Rather than allowing the current expansion to play out, the McCarthy bill would require HUD to add at least 25 agencies to MTW each year, indefinitely.  This would make it much harder for HUD to administer the smaller, research-focused expansion that policymakers just enacted.  Even the smaller MTW expansion will greatly increase HUD’s administrative burdens because it takes more resources to oversee agencies that aren’t subject to common rules or program standards.  Admitting 25 agencies each year would further strain HUD’s resources and inhibit monitoring and evaluation of MTW policies. 

In addition, agencies may be less willing to comply with the requirements of the research-focused expansion if HUD must add agencies to MTW each year under the McCarthy bill — which doesn’t include those requirements. 

Moreover, the McCarthy bill would allow HUD to extend MTW to all state and local housing agencies (except the small number rated as “troubled” under HUD’s performance measurement system).  That would radically alter federal rental assistance, giving agencies assisting more than 3 million low-income households sweeping authority to raise rents, divert rental assistance funds to other purposes, and make other harmful changes.  It could also lay the groundwork for deep long-term funding cuts, since history shows that block grants for housing, health, and social services have fallen markedly over time. 

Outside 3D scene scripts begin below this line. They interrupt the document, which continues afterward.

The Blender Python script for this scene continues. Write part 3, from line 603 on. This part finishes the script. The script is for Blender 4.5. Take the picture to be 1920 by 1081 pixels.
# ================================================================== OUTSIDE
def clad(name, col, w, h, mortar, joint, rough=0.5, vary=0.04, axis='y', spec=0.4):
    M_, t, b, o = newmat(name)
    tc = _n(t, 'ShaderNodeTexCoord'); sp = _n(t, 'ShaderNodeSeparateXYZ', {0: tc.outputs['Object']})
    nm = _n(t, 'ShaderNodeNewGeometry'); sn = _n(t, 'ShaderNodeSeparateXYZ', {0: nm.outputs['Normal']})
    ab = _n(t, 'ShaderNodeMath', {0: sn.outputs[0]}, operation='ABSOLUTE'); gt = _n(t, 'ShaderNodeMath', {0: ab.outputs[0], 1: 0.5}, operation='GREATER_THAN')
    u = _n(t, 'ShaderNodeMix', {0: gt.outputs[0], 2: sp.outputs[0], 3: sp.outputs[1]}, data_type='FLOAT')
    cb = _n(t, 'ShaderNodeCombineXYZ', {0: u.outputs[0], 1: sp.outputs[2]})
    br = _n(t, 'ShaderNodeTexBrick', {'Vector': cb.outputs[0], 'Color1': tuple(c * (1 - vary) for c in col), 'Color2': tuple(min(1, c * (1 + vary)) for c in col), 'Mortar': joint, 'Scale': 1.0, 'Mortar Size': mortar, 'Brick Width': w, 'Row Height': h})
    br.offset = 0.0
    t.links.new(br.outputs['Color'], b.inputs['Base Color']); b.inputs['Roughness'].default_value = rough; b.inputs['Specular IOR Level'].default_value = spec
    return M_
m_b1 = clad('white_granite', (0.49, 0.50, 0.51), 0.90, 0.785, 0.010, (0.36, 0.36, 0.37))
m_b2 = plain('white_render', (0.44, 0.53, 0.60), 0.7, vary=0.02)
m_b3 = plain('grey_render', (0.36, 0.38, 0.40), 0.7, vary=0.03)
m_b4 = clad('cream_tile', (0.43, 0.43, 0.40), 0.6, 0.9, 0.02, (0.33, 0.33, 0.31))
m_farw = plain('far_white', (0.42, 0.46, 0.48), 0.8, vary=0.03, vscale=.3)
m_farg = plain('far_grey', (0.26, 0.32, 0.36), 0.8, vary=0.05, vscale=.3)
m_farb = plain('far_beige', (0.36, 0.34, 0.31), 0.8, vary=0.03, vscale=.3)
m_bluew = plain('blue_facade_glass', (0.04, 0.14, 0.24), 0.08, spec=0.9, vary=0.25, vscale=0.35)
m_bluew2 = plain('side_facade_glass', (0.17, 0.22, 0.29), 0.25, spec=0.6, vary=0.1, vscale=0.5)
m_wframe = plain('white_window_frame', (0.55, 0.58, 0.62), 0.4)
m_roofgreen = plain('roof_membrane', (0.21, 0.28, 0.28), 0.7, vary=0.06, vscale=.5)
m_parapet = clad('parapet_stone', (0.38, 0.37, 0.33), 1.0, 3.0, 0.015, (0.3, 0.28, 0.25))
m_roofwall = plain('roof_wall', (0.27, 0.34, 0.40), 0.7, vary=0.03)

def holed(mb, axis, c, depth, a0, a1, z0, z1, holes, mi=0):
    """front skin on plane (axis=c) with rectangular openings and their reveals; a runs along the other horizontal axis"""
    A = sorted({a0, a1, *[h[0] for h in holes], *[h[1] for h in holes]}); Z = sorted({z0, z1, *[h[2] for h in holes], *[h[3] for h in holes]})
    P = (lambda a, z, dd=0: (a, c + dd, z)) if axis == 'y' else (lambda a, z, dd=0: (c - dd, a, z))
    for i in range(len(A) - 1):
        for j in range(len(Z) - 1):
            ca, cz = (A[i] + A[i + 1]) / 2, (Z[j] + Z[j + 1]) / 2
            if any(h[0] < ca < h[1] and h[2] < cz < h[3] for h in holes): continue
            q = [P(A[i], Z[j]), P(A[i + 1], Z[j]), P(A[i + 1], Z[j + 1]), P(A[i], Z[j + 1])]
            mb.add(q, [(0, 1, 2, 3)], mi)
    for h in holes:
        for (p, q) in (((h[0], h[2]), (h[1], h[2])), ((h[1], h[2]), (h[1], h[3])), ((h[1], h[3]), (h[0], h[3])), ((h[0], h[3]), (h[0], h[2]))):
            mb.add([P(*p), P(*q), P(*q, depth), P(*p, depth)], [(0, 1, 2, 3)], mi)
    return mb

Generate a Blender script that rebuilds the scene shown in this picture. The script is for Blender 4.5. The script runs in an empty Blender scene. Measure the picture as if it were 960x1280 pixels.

A future administration might well extend MTW to nearly all agencies.  For example, the George W. Bush Administration proposed several times to block-grant the entire housing voucher program, which would have a similar impact.  

The 100-agency MTW expansion enacted in December will be enough to test a wide range of experimental policies.  At a minimum, Congress shouldn’t add more agencies until HUD has implemented and evaluated it.